Kamis, 25 Agustus 2011

Dhurung Perang Kok Wes Nyerah


Sudah ku putar 13 kali cangkir kopi Nescafe merahku, padahal isinya robusta buatan Fabriek Koffie Aroma Banceuy. Sisa gilingan kasar kopinya nempel di bibir cangkir. Kuputar lagi ke kiri, belum sempat sampai ke titik awalnya, kubalik putar kekanan. Kupandangi lekat lekat corak cokelat pekat, sepat. Kupeluk kedua lututku cekat.


Entah apa yang kupikirkan sembari memandangi kopi sepatku yang sudah dingin itu. Dipojokan kamar di samping tempat tidur dimana aku biasa memimpikanmu. Mataku sesekali berpaling ke tembok, menyelingkuhi cangkir kopi dinginku. Keduanya: cangkir kopi dingin dan tembok, tidak bisa merangkum jadi satu semua pikiranku. Kadang teringat sepeda ontel karat punya Mbah, kadang teringat deadline majalah di kantor, kadang teringat komik Gundala, kadang memikirkanmu. Ya, saya tidak pernah bisa mengingatmu. Tapi memikirkan. Jauh lebih berat ketimbang sekedar mengingat. Ada beban tersendiri ketika tau tentangmu, tentang kisah cinta cinta-an ala mu.


Rasanya aku ingin jadi orang lain yang tidak perlu tau cerita ini. Jadi aku bebas lakukan apa saja yang aku mau. Merencanakan apa saja yang aku ingin kerjakan. Walau mungkin rencana rencanaku itu tidak akan aku laksanakan semuanya. Setidaknya aku punya mimpi yang ingin kukabuli sendiri.


Kalau begini, aku jadi orang yang ironi. Jadi punya ribuan alasan untuk tidak merencanakan apapun. Juga rencana untuk menambahkanmu pada daftar wishlist setelah kuliah dan sebelum Piaggio LX 150.


Aku punya bedil, tapi tidak boleh menggunakannya. Atau mengambil kesimpulan bahwa rasanya sia sia menghunus bedil padamu. Kau tidak akan mati oleh bedilku. Kira kira begitu. Kira kira kalau aku lakukanpun, rasanya akan sia sia.


Aku memutuskan untuk mundur teratur. Bukan mundur dengan kaki kanan, lalu disusul kaki kiri. Aku mundur dengan mengatur basahan basahan yang meleleh di ujung ujung mataku.

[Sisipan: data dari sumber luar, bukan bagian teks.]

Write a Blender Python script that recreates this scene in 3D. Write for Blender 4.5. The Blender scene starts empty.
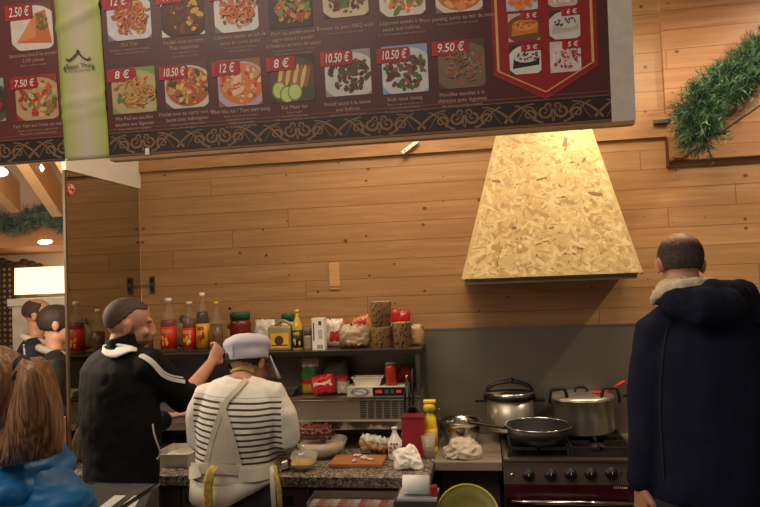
import bpy, bmesh, math, random
from mathutils import Vector, Matrix, Euler
from mathutils.bvhtree import BVHTree
random.seed(7)
R = math.radians
C = bpy.context.scene.collection
SC = bpy.context.scene

# ---------------------------------------------------------------- camera
CAM = Vector((0, -3.65, 1.73))
ROT = Matrix.Rotation(R(8.8), 3, 'Z') @ Matrix.Rotation(R(92.3), 3, 'X') @ Matrix.Rotation(R(-2.2), 3, 'Z')
F = 660.0
cd = bpy.data.cameras.new('camera'); cam = bpy.data.objects.new('camera', cd); C.objects.link(cam)
cd.sensor_width = 36; cd.lens = F * 36 / 760; cd.clip_start = .05
cam.location = CAM; cam.rotation_euler = ROT.to_euler()
SC.camera = cam
# ---------------------------------------------------------------- world, light, exposure
SC.view_settings.view_transform = 'Standard'; SC.view_settings.look = 'None'
SC.view_settings.gamma = 1; SC.view_settings.use_curve_mapping = False
SC.view_settings.exposure = 0.0
w = bpy.data.worlds.new('world'); SC.world = w; w.use_nodes = True
w.node_tree.nodes['Background'].inputs[0].default_value = (1.0, .86, .70, 1)
w.node_tree.nodes['Background'].inputs[1].default_value = .21
def light(name, kind, loc, energy, color, target=None, size=.3, sizey=None, spot=60, blend=.6):
    l = bpy.data.lights.new(name, kind); l.energy = energy; l.color = color
    if kind == 'AREA':
        l.size = size
        if sizey: l.shape = 'RECTANGLE'; l.size_y = sizey
    else: l.shadow_soft_size = size
    if kind == 'SPOT': l.spot_size = R(spot); l.spot_blend = blend
    o = bpy.data.objects.new(name, l); C.objects.link(o); o.location = loc
    if target is not None:
        o.rotation_euler = (Vector(target) - Vector(loc)).to_track_quat('-Z', 'Y').to_euler()
    return o
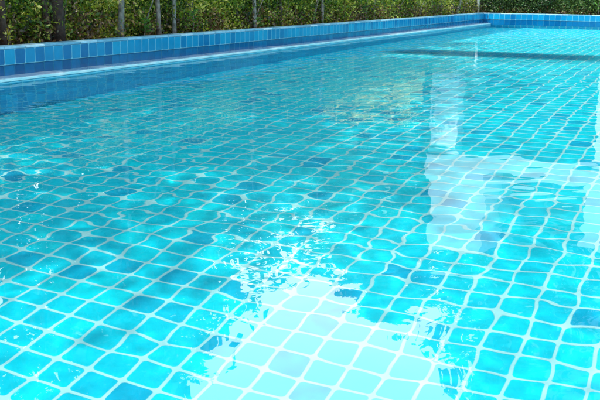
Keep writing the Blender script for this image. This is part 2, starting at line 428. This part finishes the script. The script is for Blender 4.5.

Tak perlu kutunjukkan bendera putih itu padamu, kau tak perlu tau kalau aku berperang melawan inginku. Aku juga tidak serta merta menjadikan bendera putih itu sebagai alat seka lelehan itu, aku benar benar tidak ingin kau tau.


Aku memutuskan untuk mundur. Walau perang untuk merebutmu baru jadi rencana. Aku punya perang lain: perang melawan mataku. Aku menyerah, sudah tau bakal kalah.